Dai meandri delle pagine di un libro, emerge una domanda: “Cosa ne farò dei romanzi e delle poesie lette? A cosa mi serviranno?”. Eraldo Affinati, scrittore romano, affronta questo interrogativo nella sua nuova autobiografia letteraria, “Delfini, vessilli, cannonate”, ora disponibile nelle librerie grazie a HarperCollins.
Affinati, autore di opere come “La città dei ragazzi” e “L’uomo del futuro”, si imbarca in un viaggio attraverso il panorama letterario, avvicinandosi a oltre duecento autori. Dall’eleganza dei grandi classici alla freschezza di poeti misconosciuti, Affinati presenta un manifesto di lettura rivolto alle giovani generazioni. Un’esortazione a riconoscere la bellezza e la forza della letteratura in un’era di costante cambiamento e distrazione digitale.
Quando si parla di letteratura, Affinati non vede pagine e inchiostro, ma un flusso vitale: “Qualcosa di vivo. Non è mai stata una bacheca di trofei. Piuttosto sangue che scorre. Aria da respirare. Tempo da vivere”, spiega a Il Messaggero.

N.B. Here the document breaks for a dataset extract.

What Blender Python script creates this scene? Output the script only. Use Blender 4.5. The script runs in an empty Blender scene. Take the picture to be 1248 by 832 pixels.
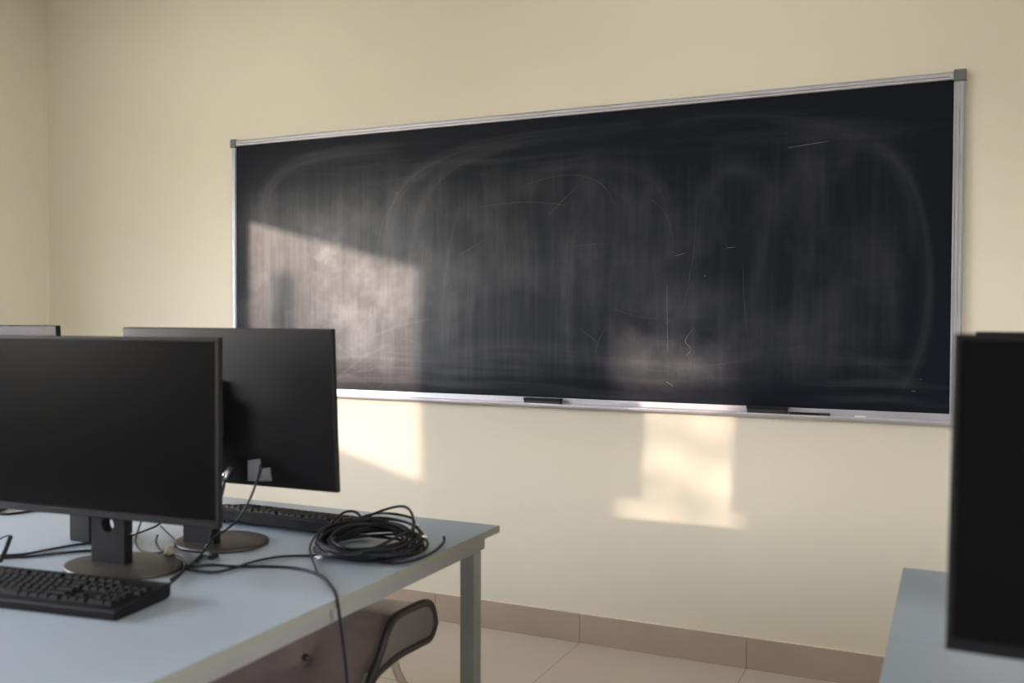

Ma, c’è una preoccupazione palpabile riguardo le nuove generazioni, descritte come un “patrimonio perduto”. Tuttavia, Affinati, con la sua lunga esperienza di insegnante, crede nella potenza contagiosa della letteratura. Racconta con passione di come studenti che non avevano mai posseduto un libro, diventassero entusiasti di Verga, London e Rigoni Stern.
Eraldo Affinati ci invita a guardare oltre il testo, a vedere la letteratura come un ponte tra generazioni, un veicolo di passione, e un faro nella nebbia dell’esistenza.